C'est en débattant avec Pierre-Daniel Huet, qui l’avait accusé de traduction défectueuse d’un manuscrit d’Origène sur la transsubstantiation, que Samuel Bochart succomba à une apoplexie le , en pleine séance de l’Académie de Caen. Ses contemporains semblèrent, à cette triste occasion, prendre le parti du défunt contre l’esprit d’intransigeance et de chicane de Huet réputé être « de ces gens contre lesquels il n’est pas possible d’avoir raison ».

Il avait épousé en 1631 ou 1632 une certaine Susanne de Boutesluys, dont il eut une fille unique, Esther, qui épousa elle-même en 1649 Pierre Le Sueur, seigneur de Colleville, conseiller au Parlement de Normandie ; ce dernier couple eut un fils, Samuel Le Sueur, seigneur de Cormelles et de Colleville, également conseiller au Parlement de Normandie. Samuel Bochart fut inhumé à Cormelles-le-Royal, dans la propriété de son gendre et de sa fille, en un lieu qui fut longtemps appelé le « cimetière des protestants ».

Sa maison à Caen, au 17, rue Neuve-Saint-Jean, une maison du XVIe siècle qu'il avait achetée en 1640, fut longtemps un lieu de visite. Elle a été largement détruite par les bombardements de l'été 1944, et après la guerre, on a déblayé les ruines. Sa bibliothèque fut donnée à l'université de Caen, en 1732, par son arrière-petit-fils, Guillaume Le Sueur de Colleville. 140 volumes se trouvent encore à la Bibliothèque municipale de Caen, souvent chargés d'annotations marginales de Bochart.

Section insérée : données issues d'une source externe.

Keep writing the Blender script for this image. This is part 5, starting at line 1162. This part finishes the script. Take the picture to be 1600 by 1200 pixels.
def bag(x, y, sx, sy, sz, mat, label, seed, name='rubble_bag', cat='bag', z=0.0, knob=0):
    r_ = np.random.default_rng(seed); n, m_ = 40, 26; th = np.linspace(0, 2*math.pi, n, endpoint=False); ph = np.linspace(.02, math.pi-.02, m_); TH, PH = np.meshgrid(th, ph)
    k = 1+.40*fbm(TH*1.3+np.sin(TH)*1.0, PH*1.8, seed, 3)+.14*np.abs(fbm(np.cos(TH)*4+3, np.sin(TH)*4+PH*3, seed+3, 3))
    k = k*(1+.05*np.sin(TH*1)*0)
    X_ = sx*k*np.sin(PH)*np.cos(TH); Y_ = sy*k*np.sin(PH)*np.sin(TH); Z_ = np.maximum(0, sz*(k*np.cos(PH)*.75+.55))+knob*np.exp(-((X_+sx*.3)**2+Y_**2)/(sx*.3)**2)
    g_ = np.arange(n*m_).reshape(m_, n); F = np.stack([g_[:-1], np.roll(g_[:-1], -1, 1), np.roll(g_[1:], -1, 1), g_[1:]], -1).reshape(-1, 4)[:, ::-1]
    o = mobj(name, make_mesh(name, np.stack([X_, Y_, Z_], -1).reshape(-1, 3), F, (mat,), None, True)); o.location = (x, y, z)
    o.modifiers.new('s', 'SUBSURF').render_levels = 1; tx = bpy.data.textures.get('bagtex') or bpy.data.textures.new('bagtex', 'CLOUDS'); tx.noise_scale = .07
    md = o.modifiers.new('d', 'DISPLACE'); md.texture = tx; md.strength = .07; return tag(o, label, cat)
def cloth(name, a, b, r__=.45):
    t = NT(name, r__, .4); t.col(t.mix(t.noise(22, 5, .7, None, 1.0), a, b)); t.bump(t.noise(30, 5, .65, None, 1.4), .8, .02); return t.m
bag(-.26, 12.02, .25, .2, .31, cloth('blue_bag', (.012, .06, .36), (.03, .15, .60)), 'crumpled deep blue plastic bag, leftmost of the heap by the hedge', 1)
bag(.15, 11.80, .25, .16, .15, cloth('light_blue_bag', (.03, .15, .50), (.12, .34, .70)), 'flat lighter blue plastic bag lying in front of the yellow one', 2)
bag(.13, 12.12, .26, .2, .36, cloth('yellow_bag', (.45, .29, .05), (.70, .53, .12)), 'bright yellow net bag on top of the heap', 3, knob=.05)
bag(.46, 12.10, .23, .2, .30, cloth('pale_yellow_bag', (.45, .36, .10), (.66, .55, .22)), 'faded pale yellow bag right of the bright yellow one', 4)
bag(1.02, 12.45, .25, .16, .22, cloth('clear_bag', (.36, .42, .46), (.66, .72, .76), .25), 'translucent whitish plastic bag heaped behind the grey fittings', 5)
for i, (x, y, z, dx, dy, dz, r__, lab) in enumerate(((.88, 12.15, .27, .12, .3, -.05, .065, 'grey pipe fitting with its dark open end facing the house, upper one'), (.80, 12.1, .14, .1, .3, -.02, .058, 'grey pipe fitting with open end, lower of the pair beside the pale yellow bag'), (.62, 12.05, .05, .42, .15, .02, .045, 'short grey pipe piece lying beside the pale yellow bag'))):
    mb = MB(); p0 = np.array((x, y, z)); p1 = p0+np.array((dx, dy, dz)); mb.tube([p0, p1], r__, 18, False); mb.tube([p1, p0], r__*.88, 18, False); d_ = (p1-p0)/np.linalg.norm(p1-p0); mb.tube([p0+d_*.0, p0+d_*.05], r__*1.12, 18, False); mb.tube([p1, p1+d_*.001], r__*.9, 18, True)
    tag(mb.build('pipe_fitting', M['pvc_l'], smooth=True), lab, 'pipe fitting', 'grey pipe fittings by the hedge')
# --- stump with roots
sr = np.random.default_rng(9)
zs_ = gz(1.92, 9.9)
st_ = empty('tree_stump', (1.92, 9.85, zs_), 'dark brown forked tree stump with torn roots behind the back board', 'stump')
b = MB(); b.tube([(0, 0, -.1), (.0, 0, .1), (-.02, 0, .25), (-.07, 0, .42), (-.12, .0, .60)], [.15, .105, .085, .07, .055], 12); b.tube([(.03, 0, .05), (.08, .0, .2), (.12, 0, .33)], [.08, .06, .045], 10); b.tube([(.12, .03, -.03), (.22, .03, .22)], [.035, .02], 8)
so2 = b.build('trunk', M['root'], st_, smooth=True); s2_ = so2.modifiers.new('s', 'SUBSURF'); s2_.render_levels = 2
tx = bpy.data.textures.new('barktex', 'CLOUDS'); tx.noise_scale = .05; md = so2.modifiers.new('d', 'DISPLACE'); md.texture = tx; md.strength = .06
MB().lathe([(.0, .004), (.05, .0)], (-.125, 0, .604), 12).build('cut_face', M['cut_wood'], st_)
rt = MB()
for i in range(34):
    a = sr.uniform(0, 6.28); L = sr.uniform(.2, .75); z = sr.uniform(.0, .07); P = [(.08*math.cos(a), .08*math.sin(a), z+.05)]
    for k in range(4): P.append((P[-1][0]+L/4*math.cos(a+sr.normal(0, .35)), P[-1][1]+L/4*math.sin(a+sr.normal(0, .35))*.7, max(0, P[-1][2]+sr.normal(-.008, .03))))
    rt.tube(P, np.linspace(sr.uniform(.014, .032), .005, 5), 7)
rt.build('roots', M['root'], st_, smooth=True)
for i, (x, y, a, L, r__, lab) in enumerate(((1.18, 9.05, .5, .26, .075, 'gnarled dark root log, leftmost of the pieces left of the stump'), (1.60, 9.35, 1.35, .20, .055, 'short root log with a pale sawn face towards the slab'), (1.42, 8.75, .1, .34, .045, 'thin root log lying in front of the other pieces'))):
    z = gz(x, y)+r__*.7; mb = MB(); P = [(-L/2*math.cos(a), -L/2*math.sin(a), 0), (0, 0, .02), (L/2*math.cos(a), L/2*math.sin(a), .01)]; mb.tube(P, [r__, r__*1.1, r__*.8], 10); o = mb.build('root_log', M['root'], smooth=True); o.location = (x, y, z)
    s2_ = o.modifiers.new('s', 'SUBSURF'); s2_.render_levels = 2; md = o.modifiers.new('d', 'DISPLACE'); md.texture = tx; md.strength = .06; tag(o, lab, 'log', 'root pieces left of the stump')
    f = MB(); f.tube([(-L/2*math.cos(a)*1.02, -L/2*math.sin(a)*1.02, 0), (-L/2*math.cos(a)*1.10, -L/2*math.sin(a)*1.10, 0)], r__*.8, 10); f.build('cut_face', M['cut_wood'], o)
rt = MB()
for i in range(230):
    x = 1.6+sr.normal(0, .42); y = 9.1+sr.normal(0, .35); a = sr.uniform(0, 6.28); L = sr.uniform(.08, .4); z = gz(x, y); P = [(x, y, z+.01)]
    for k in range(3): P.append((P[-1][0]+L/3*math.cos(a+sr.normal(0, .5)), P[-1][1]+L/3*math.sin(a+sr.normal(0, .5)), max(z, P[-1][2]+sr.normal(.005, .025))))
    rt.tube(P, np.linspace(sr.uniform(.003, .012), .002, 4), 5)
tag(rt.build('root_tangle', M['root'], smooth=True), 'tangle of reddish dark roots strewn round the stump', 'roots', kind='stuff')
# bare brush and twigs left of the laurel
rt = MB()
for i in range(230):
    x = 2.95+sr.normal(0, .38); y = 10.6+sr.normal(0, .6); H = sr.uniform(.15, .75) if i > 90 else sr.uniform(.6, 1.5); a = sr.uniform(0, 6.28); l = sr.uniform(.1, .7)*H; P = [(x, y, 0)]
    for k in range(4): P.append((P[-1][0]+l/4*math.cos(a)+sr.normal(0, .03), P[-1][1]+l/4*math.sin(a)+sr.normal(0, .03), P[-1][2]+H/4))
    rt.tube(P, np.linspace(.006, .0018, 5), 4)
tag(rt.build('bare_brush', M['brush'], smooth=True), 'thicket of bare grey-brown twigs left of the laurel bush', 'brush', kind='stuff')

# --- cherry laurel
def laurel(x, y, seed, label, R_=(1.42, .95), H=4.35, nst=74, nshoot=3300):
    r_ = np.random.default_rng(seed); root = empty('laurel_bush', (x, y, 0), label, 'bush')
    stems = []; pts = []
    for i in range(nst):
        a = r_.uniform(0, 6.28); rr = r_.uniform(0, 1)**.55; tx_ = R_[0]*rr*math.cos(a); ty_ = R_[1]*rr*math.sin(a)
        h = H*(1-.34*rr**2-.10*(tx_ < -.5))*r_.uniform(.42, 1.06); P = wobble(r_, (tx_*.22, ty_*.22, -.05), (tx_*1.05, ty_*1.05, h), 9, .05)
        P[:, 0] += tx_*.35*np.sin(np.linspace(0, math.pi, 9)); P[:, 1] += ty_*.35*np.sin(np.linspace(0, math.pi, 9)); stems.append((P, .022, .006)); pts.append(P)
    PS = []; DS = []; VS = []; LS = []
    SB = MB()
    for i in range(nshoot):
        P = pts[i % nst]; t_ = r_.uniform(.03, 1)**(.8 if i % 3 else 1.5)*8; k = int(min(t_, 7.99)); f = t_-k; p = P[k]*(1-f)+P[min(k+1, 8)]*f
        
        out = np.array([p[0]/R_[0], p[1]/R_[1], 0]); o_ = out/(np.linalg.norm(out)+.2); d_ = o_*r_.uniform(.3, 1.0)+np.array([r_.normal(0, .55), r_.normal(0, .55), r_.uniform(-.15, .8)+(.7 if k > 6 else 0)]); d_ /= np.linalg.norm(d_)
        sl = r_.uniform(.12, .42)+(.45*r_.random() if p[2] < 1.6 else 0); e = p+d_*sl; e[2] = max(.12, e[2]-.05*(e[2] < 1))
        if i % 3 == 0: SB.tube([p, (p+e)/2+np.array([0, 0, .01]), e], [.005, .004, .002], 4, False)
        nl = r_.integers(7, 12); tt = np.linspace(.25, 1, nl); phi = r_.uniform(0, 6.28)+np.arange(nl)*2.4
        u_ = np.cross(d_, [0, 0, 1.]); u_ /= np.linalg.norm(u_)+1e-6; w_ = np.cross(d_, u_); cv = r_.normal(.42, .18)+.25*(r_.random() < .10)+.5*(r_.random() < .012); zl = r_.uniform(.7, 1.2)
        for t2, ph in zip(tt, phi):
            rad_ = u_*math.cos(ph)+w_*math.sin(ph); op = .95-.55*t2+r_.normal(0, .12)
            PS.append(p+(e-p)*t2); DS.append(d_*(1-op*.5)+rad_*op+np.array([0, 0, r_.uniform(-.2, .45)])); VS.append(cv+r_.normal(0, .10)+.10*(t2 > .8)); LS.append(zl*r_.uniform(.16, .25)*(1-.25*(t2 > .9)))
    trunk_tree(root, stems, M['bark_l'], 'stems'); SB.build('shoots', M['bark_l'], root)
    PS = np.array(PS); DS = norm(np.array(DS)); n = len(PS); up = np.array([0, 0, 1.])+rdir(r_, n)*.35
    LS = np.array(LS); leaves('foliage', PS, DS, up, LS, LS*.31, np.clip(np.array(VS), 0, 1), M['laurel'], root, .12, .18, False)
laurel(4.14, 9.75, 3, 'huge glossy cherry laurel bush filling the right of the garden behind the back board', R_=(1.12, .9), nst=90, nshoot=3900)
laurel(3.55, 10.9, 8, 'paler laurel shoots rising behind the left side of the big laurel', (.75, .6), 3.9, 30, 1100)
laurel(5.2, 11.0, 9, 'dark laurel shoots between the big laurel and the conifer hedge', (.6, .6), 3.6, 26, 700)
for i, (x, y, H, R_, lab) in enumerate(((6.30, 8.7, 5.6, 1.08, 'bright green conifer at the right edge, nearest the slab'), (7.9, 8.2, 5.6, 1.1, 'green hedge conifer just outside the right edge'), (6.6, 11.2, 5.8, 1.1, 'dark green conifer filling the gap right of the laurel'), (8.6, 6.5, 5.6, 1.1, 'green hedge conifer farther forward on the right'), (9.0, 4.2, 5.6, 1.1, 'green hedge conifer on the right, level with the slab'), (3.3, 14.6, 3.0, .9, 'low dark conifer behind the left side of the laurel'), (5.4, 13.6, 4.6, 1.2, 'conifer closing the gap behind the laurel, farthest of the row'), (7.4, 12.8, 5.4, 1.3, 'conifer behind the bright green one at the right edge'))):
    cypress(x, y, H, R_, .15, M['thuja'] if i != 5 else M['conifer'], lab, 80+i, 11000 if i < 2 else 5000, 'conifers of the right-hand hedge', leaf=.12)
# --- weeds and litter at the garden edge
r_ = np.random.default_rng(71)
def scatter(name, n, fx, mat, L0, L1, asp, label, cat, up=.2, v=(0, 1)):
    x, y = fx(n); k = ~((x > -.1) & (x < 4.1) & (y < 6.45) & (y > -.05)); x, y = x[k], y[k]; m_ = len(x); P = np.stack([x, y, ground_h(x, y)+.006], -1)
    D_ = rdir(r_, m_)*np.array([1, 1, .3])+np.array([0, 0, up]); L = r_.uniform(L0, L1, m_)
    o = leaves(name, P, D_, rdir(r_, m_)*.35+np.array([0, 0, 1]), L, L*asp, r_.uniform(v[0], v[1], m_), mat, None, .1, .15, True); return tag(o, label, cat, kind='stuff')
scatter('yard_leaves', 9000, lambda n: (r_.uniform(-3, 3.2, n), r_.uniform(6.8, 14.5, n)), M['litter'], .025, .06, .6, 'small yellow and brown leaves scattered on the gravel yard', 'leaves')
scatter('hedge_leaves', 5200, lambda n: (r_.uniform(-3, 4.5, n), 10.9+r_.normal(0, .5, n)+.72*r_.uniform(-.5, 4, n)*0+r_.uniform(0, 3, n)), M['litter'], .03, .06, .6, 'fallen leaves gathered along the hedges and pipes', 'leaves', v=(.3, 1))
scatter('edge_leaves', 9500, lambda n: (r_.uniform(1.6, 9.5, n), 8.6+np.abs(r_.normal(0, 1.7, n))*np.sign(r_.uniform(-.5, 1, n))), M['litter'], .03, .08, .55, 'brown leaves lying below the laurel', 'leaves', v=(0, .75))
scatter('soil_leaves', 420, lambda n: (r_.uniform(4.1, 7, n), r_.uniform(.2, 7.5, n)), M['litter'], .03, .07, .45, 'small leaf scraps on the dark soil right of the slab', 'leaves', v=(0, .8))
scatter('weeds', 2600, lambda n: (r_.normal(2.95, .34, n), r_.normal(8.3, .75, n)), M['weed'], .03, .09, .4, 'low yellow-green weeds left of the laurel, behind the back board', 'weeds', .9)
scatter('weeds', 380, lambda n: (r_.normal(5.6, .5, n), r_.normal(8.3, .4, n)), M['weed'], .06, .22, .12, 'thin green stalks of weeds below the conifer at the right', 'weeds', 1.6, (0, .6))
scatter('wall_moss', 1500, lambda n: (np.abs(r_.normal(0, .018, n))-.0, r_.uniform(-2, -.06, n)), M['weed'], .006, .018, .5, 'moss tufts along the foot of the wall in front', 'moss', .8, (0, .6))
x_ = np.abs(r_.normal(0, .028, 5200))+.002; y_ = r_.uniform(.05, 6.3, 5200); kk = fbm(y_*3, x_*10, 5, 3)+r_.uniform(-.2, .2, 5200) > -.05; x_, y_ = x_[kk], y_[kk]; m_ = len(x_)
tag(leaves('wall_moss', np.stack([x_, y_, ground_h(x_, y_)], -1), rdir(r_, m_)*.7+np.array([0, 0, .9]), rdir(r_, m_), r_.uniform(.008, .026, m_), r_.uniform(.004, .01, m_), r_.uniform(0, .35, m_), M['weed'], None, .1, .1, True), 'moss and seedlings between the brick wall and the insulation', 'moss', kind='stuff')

« Son siècle, et même les siècles passés, ont eu peu de personnes dont le savoir pût être comparé au sien »

 Pierre-Daniel Huet.

Citations récentes à son sujet

« Si ses écrits peuvent sembler plus vieillis que le Discours de la Méthode, on doit lui reconnaître le mérite d’avoir fait sortir le monde phénicien du milieu des mythologistes amateurs de fables pour l’avoir projeté, avec éclat, sur la scène de l’Histoire. »
Michel Gras, Pierre Rouillard et Javier Teixidor, L’Univers phénicien, 1989 (1re éd.)
« Aujourd’hui encore, les meilleurs historiens s’accordent à saluer Samuel Bochart comme le premier au monde à avoir fait un exposé cohérent et organisé sur la langue et les colonies phéniciennes »
Jean-Pierre Thiollet, Je m’appelle Byblos, 2005.

Notes et références

  1. Le Suédois Olof Celsius composa un Hiérobotanicon sur les plantes de la Bible, en utilisant les travaux de Samuel Bochart.

Publications

  • Actes de la conférence tenue à Caen entre Samuel Bochart et Jean Baillehache, ministres de la parole de Dieu en l'Église réformée, d'une part, et François Véron, prédicateur des controverses, et Isaac Le Conte, doyen du Saint-Sépulcre à Caen, de l'autre, Saumur, Jean Lesnier et Isaac Desbordes, 1630 ;
  • Geographia Sacra, seu Phaleg et Canaan, Caen, Pierre de Cardonel, 1646 ;
  • De consiliandis in religionis negotio protestantibus, 1662 ;
  • Hierozoicon, sive Bipertitum opus de animalibus Sacræ Scripturæ, Londres, Thomas Roycroft, 1663 ;
  • Traduction de l'Énéide de Virgile, par Jean Regnault de Segrais (2 vol., Paris, 1668 et 1681), avec une lettre, ou dissertation, de Samuel Bochart sur la question de savoir si Énée a jamais été en Italie.

Il y eut deux éditions d’Opera omnia en Hollande après sa mort, l'une et l'autre en trois volumes in-f° : en 1692 et en 1712.

Sources

  • Louis-Daniel Paumier, Éloge historique de Samuel Bochart, avec des notes supplémentaires sur sa vie et ses ouvrages, Rouen, Nicétas Périaux, 1840, 48 p. ; portrait.
  • Edward-Herbert Smith, Samuel Bochart : recherches sur la vie et les ouvrages de cet auteur illustre, Caen, Chalopin, imprimeur de l'académie ; Rouen, Frère ; Paris, J. A. Mercklein, 1833, 63 p. ; portrait ; in-8°.